The world's leading burger chain is in a similar position to Coke, its top soft-drink vendor. Americans have cooled on the brand, finding the experience tired and the food unhealthful. Meantime, growth overseas has stalled, denying the company shelter form its domestic struggles. CEO Don Thompson arguably has little time left to fix things.

Interestingly, Ackamn six years ago attempted to force a major restructuring at McDonald’s. He wanted the company to spin off a portion of its vast network of company-owned stores and sell a slug of them to franchisees. The company refused and the stock recovered nicely on its own for a few years.

But with the stock down 12% in the past 18 months in a strong market, it wouldn’t be surprising to see renewed suggestions for a radical revamp coming from opportunistic investors.

IBM

IBM has been among the most aggressive large companies in buying back shares to offset the reality of a shrinking core business. And the fact that it has already been shedding lower-margin divisions – PCs, servers and now semiconductors – leaves Wall Street eyeing even more radical bust-up possibilities.

The most common idea is for IBM to cleave into a vast IT-services business and another focused on software and the remaining hardware operations.

As is often the case with corporate-finance solutions, there would be no magic in making two companies out of one. The market is showing little interest in paying up generously for very mature enterprise-technology businesses, whether they are widely diverse or relatively focused.

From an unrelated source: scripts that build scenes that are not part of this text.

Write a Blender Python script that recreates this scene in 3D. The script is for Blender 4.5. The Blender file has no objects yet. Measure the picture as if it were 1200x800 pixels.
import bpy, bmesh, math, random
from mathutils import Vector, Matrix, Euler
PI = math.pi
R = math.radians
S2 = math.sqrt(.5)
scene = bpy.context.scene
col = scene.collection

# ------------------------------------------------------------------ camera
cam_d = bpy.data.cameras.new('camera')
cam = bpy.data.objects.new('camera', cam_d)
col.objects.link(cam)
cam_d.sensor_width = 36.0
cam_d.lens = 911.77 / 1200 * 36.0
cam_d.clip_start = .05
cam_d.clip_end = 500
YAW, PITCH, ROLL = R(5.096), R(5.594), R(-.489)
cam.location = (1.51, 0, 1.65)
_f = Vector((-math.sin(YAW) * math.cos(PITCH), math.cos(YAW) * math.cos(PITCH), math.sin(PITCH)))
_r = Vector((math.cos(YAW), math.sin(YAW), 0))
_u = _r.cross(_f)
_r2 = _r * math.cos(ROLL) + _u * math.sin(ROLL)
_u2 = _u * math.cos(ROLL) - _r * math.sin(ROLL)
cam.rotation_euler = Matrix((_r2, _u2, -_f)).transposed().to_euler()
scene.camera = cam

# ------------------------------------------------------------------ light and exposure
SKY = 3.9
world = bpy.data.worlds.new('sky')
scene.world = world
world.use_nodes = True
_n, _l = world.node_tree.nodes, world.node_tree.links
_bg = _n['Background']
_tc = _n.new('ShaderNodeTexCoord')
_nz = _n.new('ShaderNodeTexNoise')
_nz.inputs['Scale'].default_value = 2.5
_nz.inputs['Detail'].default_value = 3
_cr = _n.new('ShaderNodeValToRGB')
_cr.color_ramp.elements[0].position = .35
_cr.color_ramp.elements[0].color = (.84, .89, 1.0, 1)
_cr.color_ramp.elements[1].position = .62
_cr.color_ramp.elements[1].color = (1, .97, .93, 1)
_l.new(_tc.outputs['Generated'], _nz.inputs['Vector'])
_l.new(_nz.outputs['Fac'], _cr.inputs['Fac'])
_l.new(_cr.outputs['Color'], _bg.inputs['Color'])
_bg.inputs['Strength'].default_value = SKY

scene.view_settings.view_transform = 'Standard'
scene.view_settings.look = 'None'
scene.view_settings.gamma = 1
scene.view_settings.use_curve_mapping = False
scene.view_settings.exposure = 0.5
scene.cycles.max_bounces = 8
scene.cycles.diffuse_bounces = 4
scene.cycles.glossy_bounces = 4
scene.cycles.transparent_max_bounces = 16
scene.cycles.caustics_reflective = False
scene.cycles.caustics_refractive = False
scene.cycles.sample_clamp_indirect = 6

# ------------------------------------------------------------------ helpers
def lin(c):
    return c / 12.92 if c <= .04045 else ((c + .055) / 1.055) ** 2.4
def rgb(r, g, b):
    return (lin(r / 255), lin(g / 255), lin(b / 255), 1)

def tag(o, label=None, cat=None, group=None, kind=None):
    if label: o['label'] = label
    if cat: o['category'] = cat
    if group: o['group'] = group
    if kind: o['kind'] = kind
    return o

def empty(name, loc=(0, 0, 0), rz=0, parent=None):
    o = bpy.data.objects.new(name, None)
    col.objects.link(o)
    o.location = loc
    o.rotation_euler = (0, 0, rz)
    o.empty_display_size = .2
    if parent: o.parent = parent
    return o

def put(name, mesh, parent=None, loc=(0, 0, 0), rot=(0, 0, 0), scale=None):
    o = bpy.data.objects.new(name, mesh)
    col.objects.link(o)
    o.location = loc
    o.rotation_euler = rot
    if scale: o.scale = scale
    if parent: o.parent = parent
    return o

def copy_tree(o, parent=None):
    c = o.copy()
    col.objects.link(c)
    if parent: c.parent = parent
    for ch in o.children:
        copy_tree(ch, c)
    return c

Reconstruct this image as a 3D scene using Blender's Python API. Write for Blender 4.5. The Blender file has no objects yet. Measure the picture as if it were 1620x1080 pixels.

Still, split-ups are the current fashion on Wall Street, and in the short term the market tends to reward spinoffs and streamlining moves.

Of course, Coke has endured largely unchanged since the 19th century, McDonald’s has remade itself couple after earlier identity crises across the decades, and IBM has been reinvented numerous times from its start in adding machines through mainframes and PCs, on into the present day.

But in today’s market, companies often aren’t given time to figure out their next act in peace before some angry investor shows up pushing a hastily written script of his own.